Where a line contains the word "scene", copy that line.

..........

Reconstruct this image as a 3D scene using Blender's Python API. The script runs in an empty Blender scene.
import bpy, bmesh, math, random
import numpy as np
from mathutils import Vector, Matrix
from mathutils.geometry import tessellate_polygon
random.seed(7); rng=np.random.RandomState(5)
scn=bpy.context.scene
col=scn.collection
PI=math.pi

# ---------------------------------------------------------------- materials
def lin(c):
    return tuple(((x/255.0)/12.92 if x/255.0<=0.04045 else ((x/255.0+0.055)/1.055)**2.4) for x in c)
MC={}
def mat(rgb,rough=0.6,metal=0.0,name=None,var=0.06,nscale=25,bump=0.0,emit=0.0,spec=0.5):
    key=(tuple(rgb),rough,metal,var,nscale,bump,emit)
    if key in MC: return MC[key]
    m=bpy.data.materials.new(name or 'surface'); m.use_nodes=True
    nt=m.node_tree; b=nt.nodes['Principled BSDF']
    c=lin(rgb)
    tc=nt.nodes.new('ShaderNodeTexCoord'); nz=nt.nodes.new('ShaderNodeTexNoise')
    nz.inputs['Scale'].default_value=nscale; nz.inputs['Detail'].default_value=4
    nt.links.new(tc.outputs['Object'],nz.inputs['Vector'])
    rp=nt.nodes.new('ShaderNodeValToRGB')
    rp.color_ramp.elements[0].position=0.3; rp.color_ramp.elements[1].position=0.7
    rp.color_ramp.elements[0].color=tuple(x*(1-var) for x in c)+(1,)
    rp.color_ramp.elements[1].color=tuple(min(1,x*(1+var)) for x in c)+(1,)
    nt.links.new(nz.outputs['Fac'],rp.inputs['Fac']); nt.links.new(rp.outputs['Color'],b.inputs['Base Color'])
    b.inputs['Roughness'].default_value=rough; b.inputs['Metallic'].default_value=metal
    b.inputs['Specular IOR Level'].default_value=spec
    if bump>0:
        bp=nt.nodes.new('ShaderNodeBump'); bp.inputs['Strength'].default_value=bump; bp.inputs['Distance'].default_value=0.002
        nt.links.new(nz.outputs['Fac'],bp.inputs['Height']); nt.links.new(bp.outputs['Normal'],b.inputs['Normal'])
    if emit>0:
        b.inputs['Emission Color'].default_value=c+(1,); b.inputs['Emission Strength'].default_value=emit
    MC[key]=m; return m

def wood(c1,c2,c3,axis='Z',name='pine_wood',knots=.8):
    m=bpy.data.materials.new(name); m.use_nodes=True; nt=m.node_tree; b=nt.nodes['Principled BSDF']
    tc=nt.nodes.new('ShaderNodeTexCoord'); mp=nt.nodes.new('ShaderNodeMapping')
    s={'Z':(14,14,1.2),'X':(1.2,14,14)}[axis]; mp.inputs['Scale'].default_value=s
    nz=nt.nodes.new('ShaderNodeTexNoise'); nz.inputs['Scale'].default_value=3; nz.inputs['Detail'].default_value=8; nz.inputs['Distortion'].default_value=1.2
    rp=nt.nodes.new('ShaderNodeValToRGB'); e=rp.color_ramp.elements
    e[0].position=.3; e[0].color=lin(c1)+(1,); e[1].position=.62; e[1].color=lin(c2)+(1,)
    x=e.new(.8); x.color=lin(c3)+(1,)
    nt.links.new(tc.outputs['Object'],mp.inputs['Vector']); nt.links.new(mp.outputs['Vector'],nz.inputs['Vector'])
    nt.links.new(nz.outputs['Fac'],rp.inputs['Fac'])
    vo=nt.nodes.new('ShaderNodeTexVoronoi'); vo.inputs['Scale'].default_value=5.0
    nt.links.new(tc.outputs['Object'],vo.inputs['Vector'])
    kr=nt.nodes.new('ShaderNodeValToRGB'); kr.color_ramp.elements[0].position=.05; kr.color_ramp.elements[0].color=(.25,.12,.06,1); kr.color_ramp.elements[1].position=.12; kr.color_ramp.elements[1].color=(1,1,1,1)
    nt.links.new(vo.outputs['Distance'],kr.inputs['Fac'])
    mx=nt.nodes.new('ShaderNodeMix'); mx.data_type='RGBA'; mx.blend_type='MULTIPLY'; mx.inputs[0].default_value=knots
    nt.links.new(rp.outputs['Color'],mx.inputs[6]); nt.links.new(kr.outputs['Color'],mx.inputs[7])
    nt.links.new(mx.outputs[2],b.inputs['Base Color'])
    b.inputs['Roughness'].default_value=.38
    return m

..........

◆ CORRECT ANSWER:
Reconstruct this image as a 3D scene using Blender's Python API. The script runs in an empty Blender scene.
scn=bpy.context.scene